When I was a little bit over the Hockey Player stage, I did a lot of travelling by bus and I found that people who ride buses were (pre-cellphone) happy to chatter away to strangers about where they were going, where they had been, what they had seen and learned, who they'd left behind and who they were going to.  Bitterness, wistfulness, longing, sorrow, tiredness, dutiful resignation, laughter and hope run deep in people who ride the bus, and the ear of a stranger who says "What do you know about this part of the country" or "Things have certainly changed since we were young" will bring it all out in the open.  You won't hear this kind of stuff from most people on a plane, although when I flew back from Houston recently I had a three hour conversation with a young Englishman who was coming back to my town to enter University and who shared my passon for cars.

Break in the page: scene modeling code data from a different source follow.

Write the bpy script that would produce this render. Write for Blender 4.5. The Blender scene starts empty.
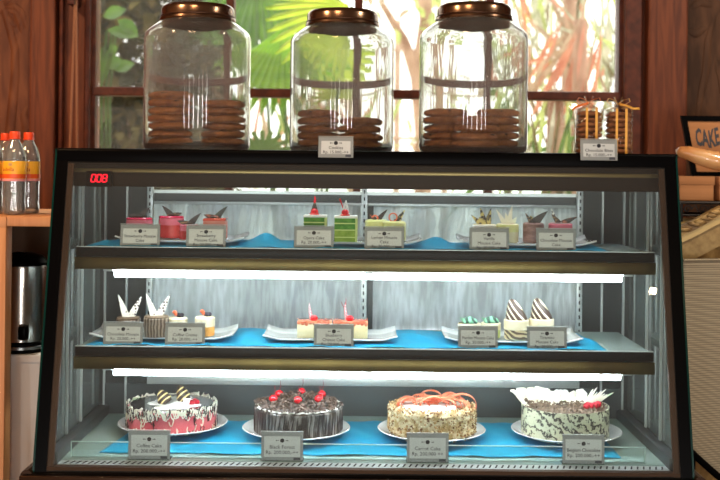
import bpy, bmesh, math, random
from mathutils import Vector, Matrix, noise
PI = math.pi
rnd = random.Random(7)
SC = bpy.context.scene
COL = SC.collection

# ------------------------------------------------------------ camera model
F = 1080.0          # focal length in pixels of a 720 px wide frame
HOR = 172.0         # row of the horizon
DC = 2.46           # distance from the camera to the foot of the front glass
EYE = 1.30
CX = -0.015
ROLL = math.radians(0.6)
cr, sr = math.cos(ROLL), math.sin(ROLL)

def at(px, py, d):
    dx, dy = px - 360.0, py - HOR
    u, v = cr*dx + sr*dy, -sr*dx + cr*dy
    return Vector((CX + u*d/F, d - DC, EYE - v*d/F))
def zc(py, d): return EYE - (py - HOR)*d/F
def xc(px, d): return CX + (px - 360.0)*d/F
def sz(p, d): return p*d/F

# ------------------------------------------------------------ object helpers
def link(o):
    COL.objects.link(o); return o
def tag(o, label=None, cat=None, group=None, kind=None):
    if label: o['label'] = label
    if cat: o['category'] = cat
    if group: o['group'] = group
    if kind: o['kind'] = kind
    return o
def thing(name, label, cat, loc=(0, 0, 0), rz=0.0, group=None):
    o = link(bpy.data.objects.new(name, None))
    o.empty_display_size = 0.05
    o.location = loc; o.rotation_euler = (0, 0, rz)
    return tag(o, label, cat, group)
def finish(bm, smooth=None):
    bmesh.ops.recalc_face_normals(bm, faces=bm.faces)
    if smooth is not None:
        lim = math.radians(smooth)
        for f in bm.faces: f.smooth = True
        for e in bm.edges:
            if len(e.link_faces) == 2:
                e.smooth = e.calc_face_angle(0) < lim
def obj(name, bm, mat, parent=None, smooth=40, world=False, kind=None, label=None, loc=None):
    finish(bm, smooth)
    if world:
        p = parent
        while p is not None and p.parent is not None: p = p.parent
        if p is not None: bmesh.ops.translate(bm, vec=-Vector(p.location), verts=bm.verts)
    me = bpy.data.meshes.new(name); bm.to_mesh(me); bm.free()
    o = link(bpy.data.objects.new(name, me))
    if isinstance(mat, (list, tuple)):
        for m in mat: me.materials.append(m)
    else: me.materials.append(mat)
    if parent is not None: o.parent = parent
    if loc is not None: o.location = loc
    if kind: o['kind'] = kind
    if label: o['label'] = label
    return o
def dup(root, loc=None, rz=None, label=None, group=None):
    def cp(o, par):
        c = o.copy(); COL.objects.link(c)
        if par is not None: c.parent = par
        for ch in list(kids.get(o, [])): cp(ch, c)
        return c
    kids = {}
    for o in list(bpy.data.objects):
        if o.parent is not None: kids.setdefault(o.parent, []).append(o)
    r = cp(root, None)
    if loc is not None: r.location = loc
    if rz is not None: r.rotation_euler = (0, 0, rz)
    if label: r['label'] = label
    if group: r['group'] = group
    return r

# ------------------------------------------------------------ mesh helpers
def B(): return bmesh.new()
def box(bm, x0, x1, y0, y1, z0, z1, bev=0.0, seg=2, mi=0):
    r = bmesh.ops.create_cube(bm, size=1.0)
    vs = r['verts']
    for v in vs:
        v.co = Vector((x0 + (v.co.x + .5)*(x1-x0), y0 + (v.co.y + .5)*(y1-y0), z0 + (v.co.z + .5)*(z1-z0)))
    fs = {f for v in vs for f in v.link_faces}
    for f in fs: f.material_index = mi
    if bev > 0:
        es = list({e for v in vs for e in v.link_edges})
        bmesh.ops.bevel(bm, geom=es, offset=bev, segments=seg, affect='EDGES', profile=.5)
    return bm
def lathe(bm, prof, seg=48, c=(0, 0, 0), mi=0, jitter=None):
    c = Vector(c); rings = []
    for (r, z) in prof:
        if r < 1e-6: rings.append([bm.verts.new(c + Vector((0, 0, z)))])
        else:
            ring = []
            for k in range(seg):
                a = 2*PI*k/seg; rr, zz = r, z
                if jitter: rr, zz = jitter(r, z, a)
                ring.append(bm.verts.new(c + Vector((rr*math.cos(a), rr*math.sin(a), zz))))
            rings.append(ring)
    for A, Bq in zip(rings, rings[1:]):
        for k in range(seg):
            k2 = (k+1) % seg
            if len(A) == 1 and len(Bq) == 1: continue
            if len(A) == 1: f = bm.faces.new((A[0], Bq[k], Bq[k2]))
            elif len(Bq) == 1: f = bm.faces.new((A[k], A[k2], Bq[0]))
            else: f = bm.faces.new((A[k], A[k2], Bq[k2], Bq[k]))
            f.material_index = mi
    return bm
def disc(bm, r, z0, z1, bev=.002, seg=40, c=(0, 0, 0), mi=0):
    return lathe(bm, [(0, z0), (r-bev, z0), (r, z0+bev), (r, z1-bev), (r-bev, z1), (0, z1)], seg, c, mi)
def tube(bm, pts, r, seg=8, caps=True, mi=0):
    pts = [Vector(p) for p in pts]; n = len(pts)
    rs = r if isinstance(r, (list, tuple)) else [r]*n
    rings = []; up = None
    for i, p in enumerate(pts):
        t = (pts[min(i+1, n-1)] - pts[max(i-1, 0)])
        if t.length < 1e-9: t = Vector((0, 0, 1))
        t.normalize()
        if up is None:
            up = t.orthogonal().normalized()
        else:
            up = up - t*up.dot(t)
            if up.length < 1e-6: up = t.orthogonal()
            up.normalize()
        b = t.cross(up)
        rings.append([bm.verts.new(p + (up*math.cos(2*PI*k/seg) + b*math.sin(2*PI*k/seg))*rs[i]) for k in range(seg)])
    for A, Bq in zip(rings, rings[1:]):
        for k in range(seg):
            f = bm.faces.new((A[k], A[(k+1) % seg], Bq[(k+1) % seg], Bq[k])); f.material_index = mi
    if caps:
        bm.faces.new(rings[0][::-1]).material_index = mi; bm.faces.new(rings[-1]).material_index = mi
    return bm
def ball(bm, c, r, sx=1, sy=1, sz_=1, sub=2, mi=0):
    q = bmesh.ops.create_icosphere(bm, subdivisions=sub, radius=1.0)
    for v in q['verts']:
        v.co = Vector((c[0] + v.co.x*r*sx, c[1] + v.co.y*r*sy, c[2] + v.co.z*r*sz_))
    for f in {f for v in q['verts'] for f in v.link_faces}: f.material_index = mi
    return q['verts']
def prism(bm, poly, t, mtx=None, mi=0):
    """polygon in the XZ plane, thickness t along Y, then moved by mtx"""
    a = [bm.verts.new((x, -t/2, z)) for x, z in poly]
    b = [bm.verts.new((x, t/2, z)) for x, z in poly]
    fs = [bm.faces.new(a), bm.faces.new(b[::-1])]
    n = len(poly)
    for i in range(n): fs.append(bm.faces.new((a[i], b[i], b[(i+1) % n], a[(i+1) % n])))
    for f in fs: f.material_index = mi
    if mtx is not None: bmesh.ops.transform(bm, matrix=mtx, verts=a+b)
    return a+b
def hexa(bm, p, mi=0):
    """eight corners: four of the bottom, four of the top"""
    v = [bm.verts.new(q) for q in p]
    for f in ((0,1,2,3), (4,5,6,7), (0,1,5,4), (1,2,6,5), (2,3,7,6), (3,0,4,7)):
        bm.faces.new([v[i] for i in f]).material_index = mi
def strip(bm, pts, w, mi=0, t=0.0006):
    """thin flat ribbon through pts; w gives the half-width vector at each point"""
    L = [bm.verts.new(Vector(p) - Vector(q)) for p, q in zip(pts, w)]
    R = [bm.verts.new(Vector(p) + Vector(q)) for p, q in zip(pts, w)]
    for i in range(len(pts)-1):
        bm.faces.new((L[i], R[i], R[i+1], L[i+1])).material_index = mi
def TR(loc=(0,0,0), rx=0, ry=0, rz=0):
    return Matrix.Translation(loc) @ Matrix.Rotation(rz, 4, 'Z') @ Matrix.Rotation(ry, 4, 'Y') @ Matrix.Rotation(rx, 4, 'X')
def text_bm(body, size, extrude=0.0003, align='CENTER', shear=0.0, font_off=0.0):
    cu = bpy.data.curves.new('t', 'FONT'); cu.body = body; cu.size = size; cu.extrude = extrude
    cu.align_x = align; cu.align_y = 'CENTER'; cu.shear = shear; cu.resolution_u = 2; cu.offset = font_off
    o = bpy.data.objects.new('t', cu); COL.objects.link(o)
    bpy.context.view_layer.update()
    me = bpy.data.meshes.new_from_object(o.evaluated_get(bpy.context.evaluated_depsgraph_get()))
    bm = bmesh.new(); bm.from_mesh(me)
    bpy.data.objects.remove(o); bpy.data.curves.remove(cu); bpy.data.meshes.remove(me)
    bmesh.ops.rotate(bm, cent=(0,0,0), matrix=Matrix.Rotation(PI/2, 3, 'X'), verts=bm.verts)  # stands up, faces -Y
    return bm
def join(dst, src, mtx=None):
    if mtx is not None: bmesh.ops.transform(src, matrix=mtx, verts=src.verts)
    me = bpy.data.meshes.new('j'); src.to_mesh(me); src.free(); dst.from_mesh(me); bpy.data.meshes.remove(me)

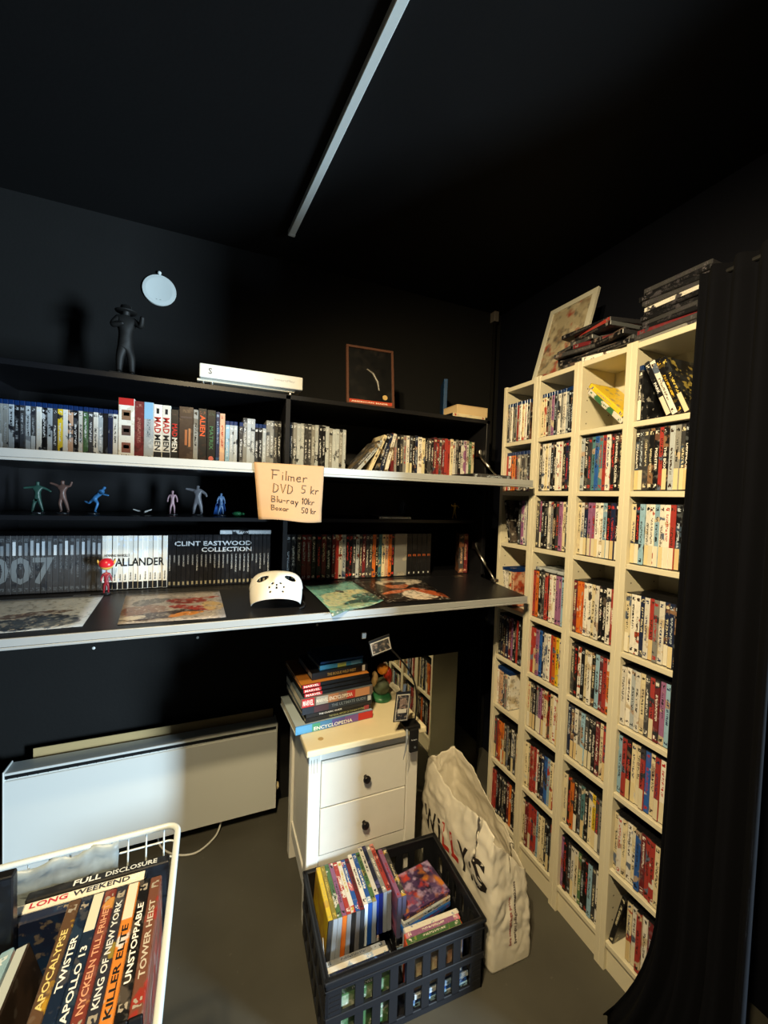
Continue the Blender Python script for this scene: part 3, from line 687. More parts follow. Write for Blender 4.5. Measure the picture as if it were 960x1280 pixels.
figurine((-1.682, .27, ZS), R(-10), .115, '#5e463f', 'brown toy figurine with raised arms and a wide stride', pose(elL=(-.22, 0, .86), haL=(-.34, -.02, .90), elR=(.2, 0, .82), haR=(.26, -.02, .96), anL=(-.04, .02, .04), knR=(.10, 0, .28), anR=(.17, -.02, .04)))
figurine((-1.592, .27, ZS), R(70), .098, '#3c74a8', 'bright blue toy figurine running forwards on a dark disc base', pose(lean=(0, -.42), elL=(-.18, -.18, .70), haL=(-.15, -.36, .66), elR=(.18, .12, .68), haR=(.17, .22, .74), knL=(-.06, -.20, .36), anL=(-.07, -.10, .06), knR=(.06, .18, .36), anR=(.07, .36, .42)))
t = tag(empty('toy_glider', (-1.435, .26, ZS), (0, 0, R(15))), 'tiny dark toy glider with white wing tips on the inner shelf', 'toy')
bm = tube(bmesh.new(), [(0, -.03, .008), (0, 0, .011), (0, .03, .009)], [.002, .006, .002], 8); obj('fuselage', bm, BLACKMATTE, t, smooth=True)
for s in (-1, 1):
    bm = bmesh.new(); tube(bm, [(s*.004, 0, .01), (s*.03, .008, .020)], [.004, .002], 6); obj('wing', bm, mat('toy_white', '#d8d8d4', .4), t)
figurine((-1.338, .27, ZS), R(0), .092, '#a08088', 'pale pink slender toy figurine standing upright', pose(bulk=.85))
def grey_trousers(t, h): pass
figurine((-1.250, .28, ZS), R(-12), .116, '#6c6c72', 'broad grey toy figurine with arms spread, largest on the inner shelf', pose(bulk=1.35, elL=(-.26, 0, .84), haL=(-.40, -.03, .86), elR=(.25, 0, .70), haR=(.30, -.05, .60), anL=(-.13, 0, .04), knL=(-.1, 0, .28), anR=(.13, 0, .04), knR=(.1, 0, .28)))
def cloak(col):
    def f(t, h):
        bm = bmesh.new(); n = 14; rows = []
        for k, (zz, r, y) in enumerate(((.86, .09, .05), (.6, .17, .06), (.3, .24, .07), (.02, .30, .08))):
            rows.append([bm.verts.new((math.cos(R(200+(140*0)+a)) * 0 + math.sin(R(-95+190*j/(n-1)))*r*h, (y+math.cos(R(-95+190*j/(n-1)))*r*.75+.015*math.sin(j*2.2))*h, zz*h+.004)) for j, a in enumerate(range(n))])
        for a, b in zip(rows, rows[1:]):
            for j in range(n-1): bm.faces.new((a[j], a[j+1], b[j+1], b[j]))
        o = obj('cloak', bm, mat('cloak_'+col, col, .5), t, smooth=True); s = o.modifiers.new('thickness', 'SOLIDIFY'); s.thickness = .0015
    return f
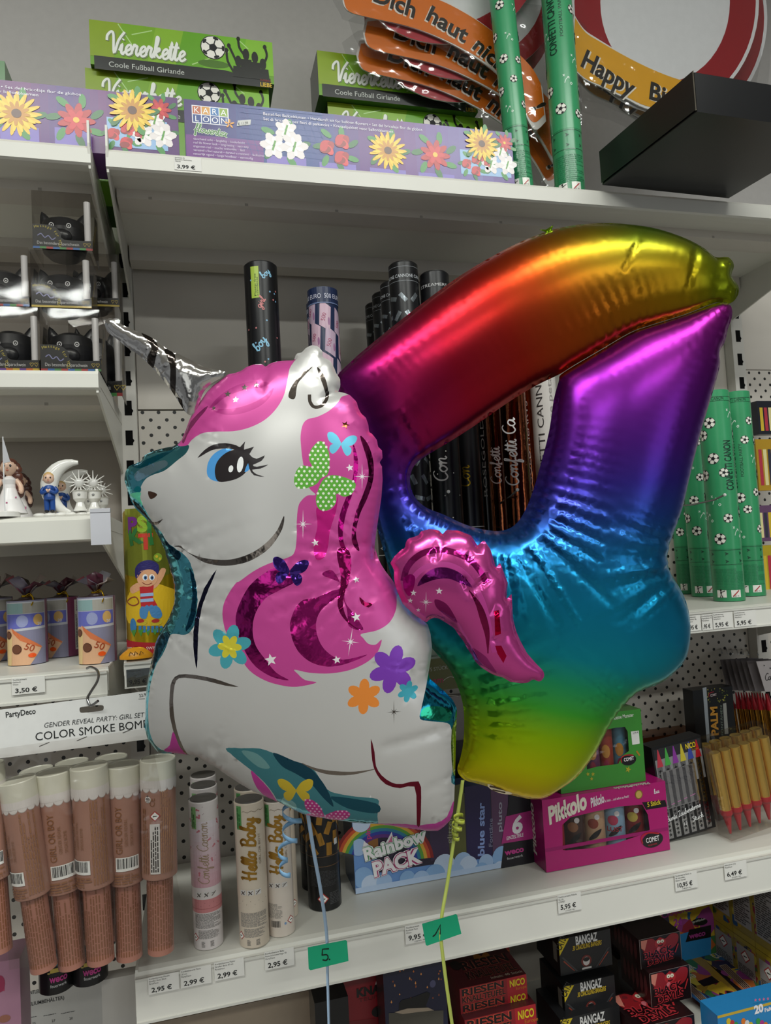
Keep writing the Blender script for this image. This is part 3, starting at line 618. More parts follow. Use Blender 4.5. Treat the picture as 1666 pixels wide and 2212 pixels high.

Mama's people are from Alabama and have lived there since the 1600s and every year there's "Cousins' Day" when all the home folks get together at Auntie's house and talk about how they are related to each other.  In this company I have no name -- I am "Harold and Clarice's Oldest Girl".  And in this company all it takes to get a story is "When you were young, things were different," and you're off on a journey you will never read in books unless you write them yourself.  Mama and Daddy lived in a house that had been the family home (of another branch of the family) for a long time -- they moved into it when Uncle Bud (my great-uncle actually) passed away at 93 -- and Great-Aunt Mollie went through the house with me one day and told me vividly about what the house was like when she grew up there, 80 years before, and what she knew about what the house was like when her Mama and Daddy were young.

My nephew, who has grown up in a cyberworld I wear like the outsized jackets racing teams make 'small' for men, used to ask me what television and computers were like when I was young and was astonished to hear that all we had was radio, and the radio was the size of Nana's television set. A 22 year old girl who came to work in our office had neither used nor even seen a typewriter and asked "How do I input data in this?"  And my neice saw a mobile made of old 45 RPM records and said "Look, Auntie! Disks!"  And all the kids, who are now teenagers and twentysomethings, are wide-eyed at the stories of World War II that Grandad tells, and at the photos of him going off to war when he was younger than they are now.

And as I age (and begin to admit it) I am beginning to realize that to these kids I am my Great-Aunt Mollie with things to tell them that will seem just that long ago.  (My sisters' kids do not believe that their mothers attended a two-room schoolhouse until the late 1950s.  This to them is Little House on the Prairie stuff.)  And if you give them the chance, the kids will listen to what you have to tell them -- the stories that are better than anything they'll read in modern books (which seem to be mainly about either sex or vampires).

The world is full of stories, and everybody you meet has a story to tell.  Listen to them all, even those you may think seem dull and ignorant -- because everyone in the world has something to tell that you will never hear anywhere else.

Don't be afraid to ask anybody you meet "Tell me your story."  You may be the only person who ever did, and it's way better than TV.